Many stakeholders expressed confidence in Woodward’s regenerative potential. “We anticipate 5,000 people on the site daily,” said Dan Bregg, president of Buy Low Foods, which operates Nesters Markets. “Over time, this corner of the neighborhood will see rejuvenation.”

With five performance sites, Woodward’s “will be a real meeting place for culture downtown,” said Ann Cowan, executive director of the Simon Fraser University campus.

But some community groups, many of which participated in the design process, are reserving judgment about Woodward’s big-tent approach to development.

The Portland Hotel Society, a Downtown Eastside nonprofit group that runs the only site in North America where addicts can legally inject drugs like heroin and cocaine, will manage the Woodward’s singles housing. “We have committed to a naïve rainbow vision that all the different groups are going to get along,” said its executive director, Mark Townsend. “Whether that works remains to be seen.”

Mr. Henriquez said design details were intended to help smooth over class differences. Special window panels are being installed in the singles units to deter residents with mental health or addiction issues from taping over the glass to keep out the light, and offending condominium dwellers.

Then, there is the 10,000-square-foot atrium at the center of the development, a soaring glass-topped 24-hour public venue that Mr. Henriquez likens to a train station. It includes a basketball court and interpretive art displays. “Everyone will mix in this space,” Mr. Henriquez said.

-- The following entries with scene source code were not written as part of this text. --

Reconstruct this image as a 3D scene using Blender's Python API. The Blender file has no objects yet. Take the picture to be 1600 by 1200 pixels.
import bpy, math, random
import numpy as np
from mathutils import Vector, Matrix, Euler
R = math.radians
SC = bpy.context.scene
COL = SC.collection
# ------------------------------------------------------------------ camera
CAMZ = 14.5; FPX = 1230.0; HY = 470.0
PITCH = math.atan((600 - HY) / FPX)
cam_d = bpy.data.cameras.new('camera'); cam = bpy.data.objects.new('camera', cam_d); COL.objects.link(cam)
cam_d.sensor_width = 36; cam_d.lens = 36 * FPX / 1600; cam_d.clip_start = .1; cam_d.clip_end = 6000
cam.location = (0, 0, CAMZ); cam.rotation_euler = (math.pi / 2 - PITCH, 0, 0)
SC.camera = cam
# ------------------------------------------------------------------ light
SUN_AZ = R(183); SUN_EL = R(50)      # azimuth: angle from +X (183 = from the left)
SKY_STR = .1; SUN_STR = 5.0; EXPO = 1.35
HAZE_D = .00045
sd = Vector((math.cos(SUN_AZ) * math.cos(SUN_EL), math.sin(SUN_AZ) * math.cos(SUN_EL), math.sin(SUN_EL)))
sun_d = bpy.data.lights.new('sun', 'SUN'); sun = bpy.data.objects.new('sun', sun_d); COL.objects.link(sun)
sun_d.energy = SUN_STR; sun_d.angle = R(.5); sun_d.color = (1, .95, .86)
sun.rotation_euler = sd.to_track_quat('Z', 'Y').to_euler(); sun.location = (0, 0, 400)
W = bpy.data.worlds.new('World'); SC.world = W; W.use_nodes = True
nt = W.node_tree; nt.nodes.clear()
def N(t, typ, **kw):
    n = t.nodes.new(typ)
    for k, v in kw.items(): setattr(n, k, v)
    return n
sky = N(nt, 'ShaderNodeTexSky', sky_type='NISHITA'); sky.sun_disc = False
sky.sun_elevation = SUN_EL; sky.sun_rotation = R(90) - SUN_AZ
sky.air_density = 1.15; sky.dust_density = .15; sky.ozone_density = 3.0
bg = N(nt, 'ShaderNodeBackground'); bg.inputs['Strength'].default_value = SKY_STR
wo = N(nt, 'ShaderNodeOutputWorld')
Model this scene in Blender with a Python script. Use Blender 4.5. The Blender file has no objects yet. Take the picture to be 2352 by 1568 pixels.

Flanking the entry, which is accessible from an outdoor plaza, is a 50-foot photographic mural by the Vancouver artist Stan Douglas commemorating the 1971 Gastown riots, a seminal event in Downtown Eastside history, pitting police officers in riot gear against about 2,000 people who were protesting drug laws and undercover police raids.

With so many public and private interests involved, the Woodward’s challenge was “how to give everyone a part in the movie, yet not be so burdened by their interests you could actually create something,” Mr. Gillespie said.

“Come back in a year,” he said, “and see how this social experiment turns out.”